How Does The Superforecasters Book Teach Forecasting?

2025-09-05 03:52:09 109

3 Answers

Wyatt
Wyatt
2025-09-07 17:27:24
Reading 'Superforecasting' felt like swapping a blurry TV for HD logic — suddenly things that seemed fuzzy become measurable. The book teaches forecasting through concrete practices: use base rates, prefer the outside view, and always ask how likely something is on a percentage scale. I started applying the outside view when evaluating news stories or gossip — instead of imagining a unique explanation, I check similar historical cases and anchor my guess to that frequency.

It also stresses iterative improvement. Superforecasters habitually revise probabilities as new info arrives; they don’t cling to first impressions. The Good Judgment Project stories in the book provide vivid examples: some participants were naturally skilled, but most improved through disciplined routines — breaking problems down, discussing with other forecasters, and accepting corrective feedback. I took that tone into my conversations — more curious questions, fewer absolutes.

Beyond methods, the book champions intellectual humility and a love of tinkering. It recommends tracking predictions, learning from mistakes, and enjoying small, frequent updates instead of rare, dramatic calls. If you like exercises, try keeping a simple spreadsheet of your forecasts and compare predicted vs. actual; it’s the quickest way to learn what you’re overconfident about.
Leah
Leah
2025-09-08 10:21:21
I dove into 'Superforecasting' on a rainy afternoon and came away with a toolbox more than a thesis. The book teaches forecasting by forcing you to think in probabilities instead of binary outcomes — it nudges you to say 60% or 30% rather than yes/no, which sounds small but reshapes how you update beliefs. It emphasizes decomposition: break a big question into bite-sized, testable sub-questions, then make many small bets. That habit of slicing uncertainty into measurable pieces is something I now use when planning travel, picking stocks, or even guessing plot twists in 'Death Note' re-reads.

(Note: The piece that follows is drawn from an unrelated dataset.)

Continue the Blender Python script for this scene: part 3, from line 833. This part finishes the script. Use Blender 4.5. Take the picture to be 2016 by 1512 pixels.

On the technical side, the authors really push calibration and feedback. You learn to score your predictions with things like the Brier score and to treat calibration as a muscle: record forecasts, check outcomes, and adjust. The narrative about the Good Judgment Project shows practical methods — teams of thoughtful people, structured forecasting tournaments, and constant feedback loops — not just theory. They also highlight probabilistic updating that mirrors Bayes’ rule in spirit: gather new evidence, revise consistently, avoid wishful thinking.

I appreciated the human bits, too: humility, curiosity, and an appetite for improving forecasts. The superforecasters are relentless about replacing gut certainty with disciplined doubt. If you pair the book with regular practice — making predictions, tracking them, and reading follow-ups — you get better. Personally, it turned forecasting into a habit, and now I keep a tiny log of my bets; it’s oddly fun and oddly humbling.
Oscar
Oscar
2025-09-09 01:37:41
Honestly, the most useful thing I took away from 'Superforecasting' is that forecasting is a skill you can practice. The book mixes stories from the Good Judgment Project with clear habits: give probabilities, decompose big questions, use base rates, update when new evidence comes in, and keep score of your forecasts so you can see improvement. That scoring piece — tracking hits and misses with a metric like the Brier score — turns vague intuition into measurable progress.

It doesn’t pretend to make prophets of readers; rather, it teaches a mindset: curiosity, flexibility, and the willingness to be wrong publicly and learn. The book also cautions against single-expert hubris and shows how teams and simple algorithms often outperform lone geniuses. For daily practice, I now write down short forecasts about things I care about (sports, tech launches, plot outcomes in 'One Piece'), revisit them, and note where I was biased. It’s a small habit that sharpens judgement over time and makes the world feel a little more testable.